Including human oversight
Human oversight of AI agents is a must. There should always be multiple human-in-the-loop (HITL) steps as part of your SDLC, to make sure agents are performing tasks safely and successfully.
- Review: Human developers should review and approve actions agents take (such as creating a pull request) before those actions go live, particularly those involving merges to production.
- Explainability: Before taking an action, agents should be able to explain what action it plans to take, why that specific action is the solution, and what alternatives it considered before deciding on that action.
- Auditability: Governed agents should always provide audit logs and audit trails, so humans reviewing can tell what the agent did, interpret what reasoning led to the agent taking the actions it took, and track token usage. This can and should also include the ability to revert to a previous state (e.g., a rollback to a previous version of production, or restoring to a previous state from audit logs) in case something breaks.
FAQs
How do we govern AI agents?
AI agents are governed by applying guardrails (through RBAC, context scope, and policy enforcement) and including human oversight of their actions (through HITL review, explainability, and auditability). Management of AI agents is handled through a centralized entry point, usually an IDP or AEP like Port.

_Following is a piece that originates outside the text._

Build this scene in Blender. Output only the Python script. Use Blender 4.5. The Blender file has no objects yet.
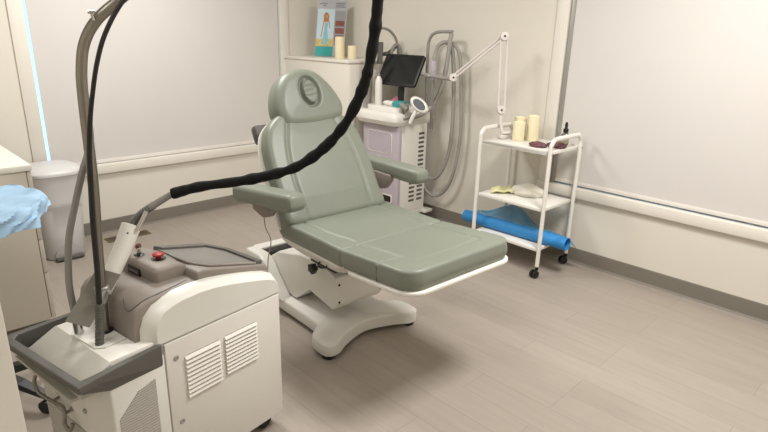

What are the main risks and governance challenges posed by AI agents?
The main risks and governance challenges posed by AI agents include loss of control and accountability, security and compliance breaches, and data privacy issues. To mitigate these risks, it’s vital to apply clear guardrails, include human oversight, and manage AI agents from a central gateway like an AEP.
What is the difference between orchestrating agents and governing them?
Orchestrating agents involves coordinating and chaining multiple different AI agents together to complete multi-step tasks and workflows, where governing agents involves defining guardrails and oversight to fortify pipelines and automate software and security standards.
Should AI agents always operate under human supervision, or can they be deployed fully autonomously?
Human oversight of AI agents is a must. There should always be multiple human-in-the-loop (HITL) steps as part of your SDLC, including code and action review, explainability, and auditability, to make sure agents are performing tasks safely and successfully.
Should all AI agents within an organization have the same equal level of freedom or access?
No, role-based access control should be applied to AI agents based on the tasks they’re meant to perform. Like human developers, AI agents should only have access to tools that are relevant to the tasks they’re designed to accomplish. Anything beyond that increases the risk of the agent taking destructive actions.